Ahora que la democracia se ve cerca en nuestro país, será necesario discutirla a fondo. De otro modo podría cundir la decepción de quienes esperan más de la cuenta; o la mediocridad de quienes achican a la democracia; o el arrepentimiento por perder, eventualmente, lo que no supimos valorar.
Algunos expertos son enérgicos al señalar lo que la democracia no es. No es un curandero de problemas. No es sinónimo de prosperidad. No es un fin en sí mismo. Todo lo cual suena cierto, aunque irónico. Cuando la divisa era aniquilar al socialismo, encarnación de la-peor-dictadura, la democracia se presentaba como la panacea, o casi. Y ahora que el socialismo se desplomó, la nueva divisa parece ser la de no pedir demasiadas bondades a la democracia.
De hecho, al definir lo que sí es la democracia, predomina su presentación como un asunto sólo procesal: un conjunto de normas y procedimientos para elegir a quienes han de representar a los electores (y de paso abstencionistas) en las tareas de gobierno. Todo se reduce, pues, a la democracia representativa. Se sacraliza el cómo (se elige), al tiempo que se crucifica el para qué (con qué objetivos y resultados).
A lo mejor esa democracia instrumental le funciona bien a los países ricos. A final de cuentas, sus problemas son menos graves que en los países pobres y, por ende, su solución puede alargarse tanto como los vericuetos de la democracia representativa. Y a lo mejor allá, en el mundo de la opulencia, la participación de la gente no es un valor en sí mismo. Acaso porque sus vidas transcurren entre los placeres del consumismo y sus secuelas deshumanizantes. Y acaso porque su poderío ante las demás naciones les permite no tener en su agenda el problema de ser países respetados.
Lo cierto es que los países pobres necesitan algo más que una democracia representativa. Al menos en México, los problemas ya son demasiado graves y numerosos como para arriesgar su solución en el laberinto de intermediarios, distorsiones e incluso trampas propias de aquella democracia. Más bien urge solucionarlos con la participación directa, eficaz y cotidiana, de todos. Ya no hay tiempo pra rezar porque nuestros representantes resulten buenos. Tampoco es tiempo para personas que, en cuanto emiten su voto cada tres o seis años, regresan a su condición de súbditos (haciendo del representante su nuevo caudillo) o de vegetales (sólo preocupados por la vida material).
Lo que se requiere es ciudadanos de tiempo completo y capaces de valorar su participación como algo que dignifica. Si aun así no se resuelven los problemas del país, por lo menos queda el honor de haber participado en el intento. Nada más indignante que un gobierno que ni resuelve problemas ni deja participar a otros en su solución.

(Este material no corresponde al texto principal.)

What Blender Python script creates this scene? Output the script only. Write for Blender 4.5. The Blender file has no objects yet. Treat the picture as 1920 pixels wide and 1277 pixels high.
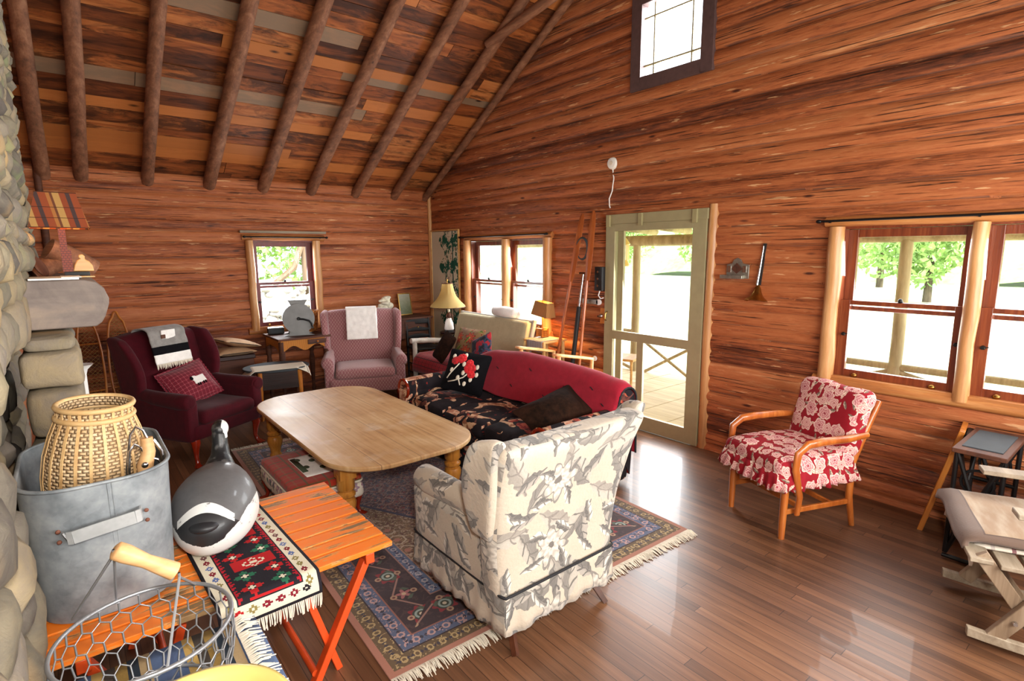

Nada más dignificador, en cambio, que participar en el mejoramiento de nuestra sociedad.
La democracia en tanto participación social, es un valor en sí mismo. Es una cuestión de dignidad. Sólo los vegetales y los súbditos pueden vivir sin participar. En contrapartida, sólo con la amplia y decidida participación de la ciudadanía podrá salir adelante, entre otras cosas, el primer gobierno electo en la capital del país. Del mismo modo en que sólo atendiendo el reclamo de dignidad podrán solucionarse conflictos como el de Chiapas. A lo largo de siglos, los pueblos indios mantuvieron su ejemplar celo por la dignidad, a través de la resistencia contra la muerte civil, cultural, cuando no física. Ahora, enhorabuena, deciden hacerlo a través de la exigencia de participar en la (re)construcción de México.
Además, para países como el nuestro la democracia como fuente de dignidad se antoja indispensable para frenar su desnacionalización. Mientras no recuperemos capacidad para hacernos respetar por las naciones ricas, no podremos participar con eficacia en la edificación de un mundo justo, democrático. A su vez, esa participación sólo será posible con el empuje de una sociedad integrada por ciudadanos dignos.
Bien por la democracia representativa... cuando funciona sin distorsiones ni trampas. Pero debe cimentarse en una democracia tan dignificante como participativa. De no hacerlo, aquélla resultará muy frágil; y nuestros problemas --incluida la escasez de dignidad-- continuarán agravándose.